Magnetic activated carbon: A promising approach for the removal of methylene blue from wastewater

Abstract

The contamination of water bodies by synthetic dyes, namely methylene blue (MB), is a significant environmental concern due to their contrary effects on aquatic ecosystems. This study proposes a novel approach by integrating magnetic properties into activated carbon to improve the removal efficiency of methylene blue and simplifies the separation process. The synthesis of magnetic activated carbon involved the impregnation of activated carbon (Rice husk as a precursor) with iron oxide nanoparticles ((Fe3O4-RAC), which imparted magnetic properties to the carbon matrix. The characterization studies were performed to perceive the morphology of the adsorbent.
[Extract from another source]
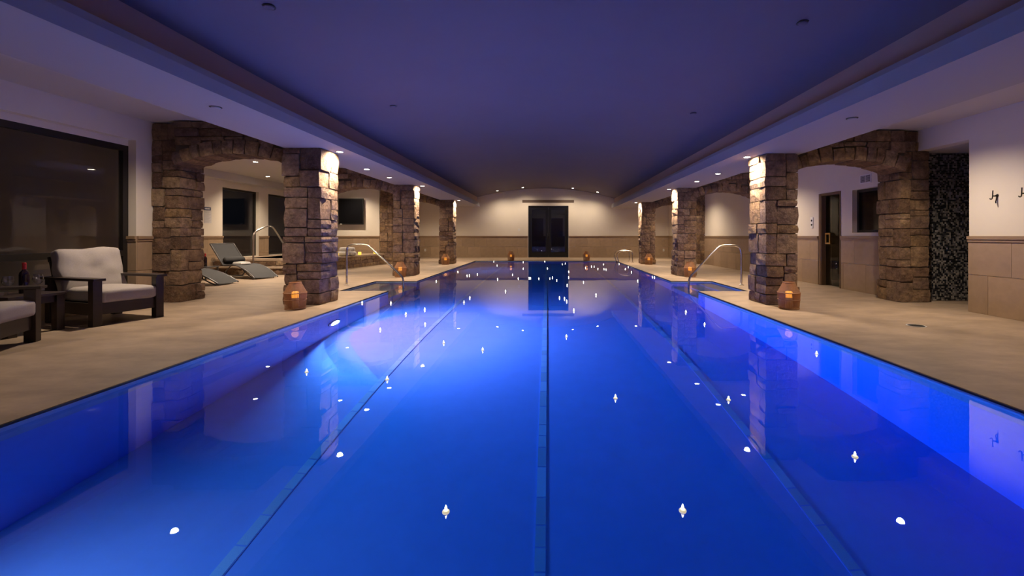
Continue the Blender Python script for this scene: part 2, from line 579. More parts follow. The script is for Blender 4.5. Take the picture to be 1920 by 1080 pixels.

The adsorption tests were examined under various factors such as contact time, initial MB concentration, adsorbent dosage and pH. The data revealed that the equilibrium adsorption of methylene blue onto Fe3O4-RAC was achieved within 60 min, with a maximal adsorption strength of 32.25 mg g−1. The Langmuir model (R2 = 0.997) demonstrated the best fit, suggesting monolayer adsorption behaviour. Furthermore, the adsorption kinetics tailed pseudo-second-order (R2 = 0.995), indicating chemisorption as the rate-determining step. The results indicated a positive correlation between temperature and MB adsorption, signifying the endothermic nature. The magnetic properties of Fe3O4-RAC facilitated the separation of the adsorbent from the treated solution using an external magnetic field, eliminating the need for additional filtration or centrifugation steps. The regeneration of Fe3O4-RAC was also investigated, and it was found that the composite could be efficiently regenerated using ethanol as a desorption agent, allowing for repeated use. In conclusion, magnetic activated carbon demonstrated promising potential as an efficient and reusable adsorbent for the removal of methylene blue from wastewater.